EXERCISE REQUIREMENTS: Reproduce nothing but the lines from the start of the material through the line that includes "tag(leaves('leaf_litter', None, P, 0.02", both ends included, and omit every picture.

DATASET CONTENT:
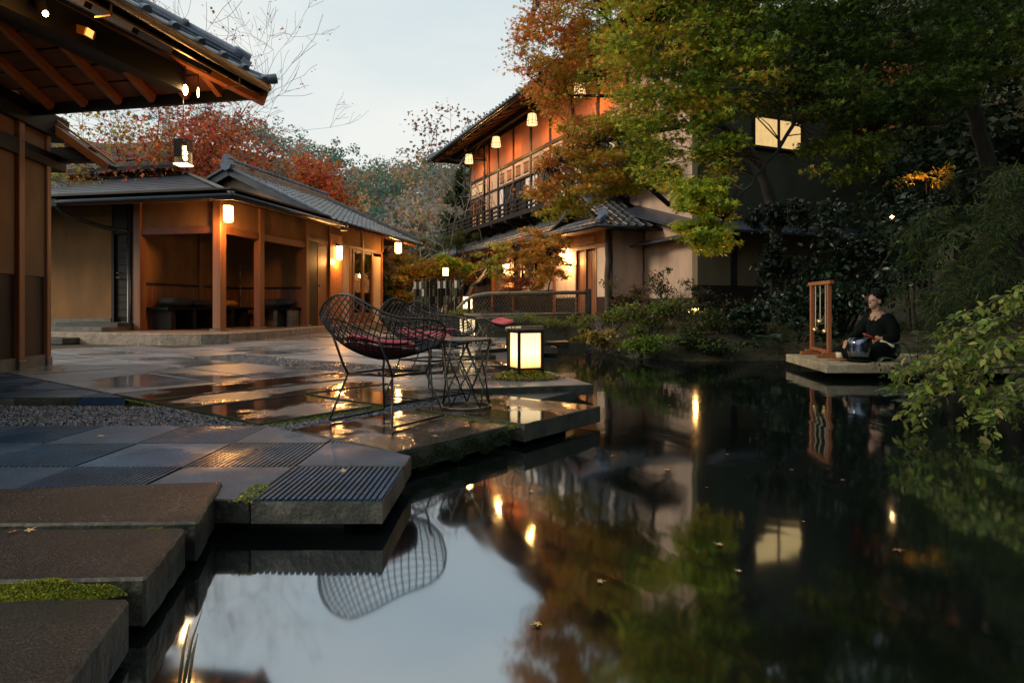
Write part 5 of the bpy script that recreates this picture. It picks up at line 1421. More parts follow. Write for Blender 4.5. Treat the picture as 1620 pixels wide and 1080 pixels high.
tag(leaves('leaf_litter', None, P, 0.02 * (0.6 + 0.8 * RNG.random(n)), hues(n, [(0.22, 0.06, 0.02), (0.30, 0.14, 0.03), (0.10, 0.04, 0.02)]), M_MOSS, T_MAPLE, up=1.5), 'reddish fallen leaves ringing the lantern plant', 'leaves', kind='stuff')

# ------------------------------------------------------------------ bamboo fence, rail, screen
fa, fb = at(812, 470, 14.0), at(932, 466, 14.6)
zb, zt_ = hz(fa.x, fa.y) - 0.02, 0.98
fence = thing('bamboo_fence', 'low diamond lattice bamboo fence with curved top pole behind the far chair', 'fence', (fa.x, fa.y, zb))
d = Vector((fb.x - fa.x, fb.y - fa.y, 0)); Lf = d.length; d.normalize()
a0 = Vector((fa.x, fa.y, 0)) - d * 0.9
Lf += 0.9
tr = [a0 + d * s + Vector((0, 0, zz)) for s, zz in ((-0.35, 0.62), (-0.2, 0.78), (0.0, 0.90), (0.3, 0.95), (1.0, 0.97), (Lf, 1.0))]
MB().tube(tr, [0.035, 0.038, 0.042, 0.045, 0.045, 0.045], 8).build('top_pole', M_BAMBOO, fence, smooth=True)
MB().tube([a0 + d * -0.2 + Vector((0, 0, 0.50)), a0 + d * Lf + Vector((0, 0, 0.52))], 0.035, 8).build('bottom_pole', M_BAMBOO, fence, smooth=True)
MB().tube([a0 + d * -0.2 + Vector((0, 0.02, 0.44)), a0 + d * Lf + Vector((0, 0.02, 0.45))], 0.03, 8).build('bottom_pole', M_BAMBOO, fence, smooth=True)
for s in np.arange(-0.45, Lf, 0.072):
    for sg in (-1, 1):
        s0, s1 = s, s + 0.26 * sg
        p, q = a0 + d * s0 + Vector((0, 0.01 * sg, 0.53)), a0 + d * s1 + Vector((0, 0.01 * sg, 0.93))
        lo_, hi_ = -0.2, Lf
        if s1 < lo_ or s1 > hi_ or s0 < lo_ or s0 > hi_: continue
        MB().beam(p, q, 0.010, 0.020, up=(0, 1, 0)).build('lattice_slat', M_LATT, fence)
MB().tube([a0 + d * (Lf - 0.02) + Vector((0, 0, 0.1)), a0 + d * (Lf - 0.02) + Vector((0, 0, 1.08))], 0.07, 8).build('end_post', M_BARK, fence, smooth=True)
MB().tube([a0 + d * -0.1 + Vector((0, 0.05, 0.0)), a0 + d * -0.1 + Vector((0, 0.05, 0.85))], 0.035, 8).build('end_post', M_BARK, fence, smooth=True)
for s in (0.8, 1.6, 2.3):
    if s < Lf: MB().tube([a0 + d * s + Vector((0, -0.05, 0.96)), a0 + d * s + Vector((0, 0, 1.03)), a0 + d * s + Vector((0.02, 0.05, 0.96))], 0.012, 5).build('rope_tie', M_BLACK, fence)
p0, p1 = at(800, 521, 11.9), at(860, 519, 11.9)
rail = thing('bamboo_rail', 'thick bamboo pole lying low on two stubs behind the big lantern', 'rail', (p0.x, p0.y, 0))
MB().tube([p0, p0.lerp(p1, .4), p0.lerp(p1, .401), p0.lerp(p1, .41), p0.lerp(p1, .411), p1], [0.055, 0.055, 0.06, 0.06, 0.055, 0.052], 10).build('pole', M_BAMBOO, rail, smooth=True)
for k in (0.08, 0.9):
    q = p0.lerp(p1, k); MB().tube([Vector((q.x, q.y, -0.02)), Vector((q.x, q.y, q.z - 0.04))], 0.05, 8).build('stub', M_BARKD, rail)
s0, s1 = at(655, 490, 17.0), at(728, 490, 16.0)
scr = thing('screen_fence', 'screen of dark posts with black and white squares beyond the chairs', 'screen', (s0.x, s0.y, 0.3))
d = (s1 - s0); d.z = 0; Ls = d.length; d.normalize(); nn = 17
for i in range(nn + 1):
    p = Vector((s0.x, s0.y, 0)) + d * (Ls * i / nn)
    MB().tube([p + Vector((0, 0, -0.1)), p + Vector((0, 0, 1.40))], 0.013, 6).build('post', M_DARKW if i % 3 else M_BAMBOO, scr)
for z in (0.75, 1.37):
    MB().beam(Vector((s0.x, s0.y + 0.03, z)), Vector((s1.x, s1.y + 0.03, z)), 0.03, 0.03).build('rail', M_DARKW, scr)
M_SCRG = pmat('green_panel', (0.06, 0.085, 0.06), rough=0.4, var=0.3, bump=0.05)
M_WHITE = pmat('white_panel', (0.72, 0.68, 0.62), rough=0.7, var=0.1, bump=0.05)
for i in range(nn):
    for j in range(3):
        rr = random.random()
        if rr < 0.78:
            mt = M_WHITE if rr < 0.19 else (M_BLACKW if rr < 0.48 else M_SCRG)
            p = Vector((s0.x, s0.y - 0.03, 0)) + d * (Ls * (i + 0.5) / nn)
            MB().box((p.x, p.y, 1.24 - j * 0.195), (Ls / nn * 0.72, 0.012, 0.185), math.atan2(d.y, d.x)).build('square_panel', mt, scr)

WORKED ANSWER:
Write part 5 of the bpy script that recreates this picture. It picks up at line 1421. More parts follow. Write for Blender 4.5. Treat the picture as 1620 pixels wide and 1080 pixels high.
tag(leaves('leaf_litter', None, P, 0.02 * (0.6 + 0.8 * RNG.random(n)), hues(n, [(0.22, 0.06, 0.02), (0.30, 0.14, 0.03), (0.10, 0.04, 0.02)]), M_MOSS, T_MAPLE, up=1.5), 'reddish fallen leaves ringing the lantern plant', 'leaves', kind='stuff')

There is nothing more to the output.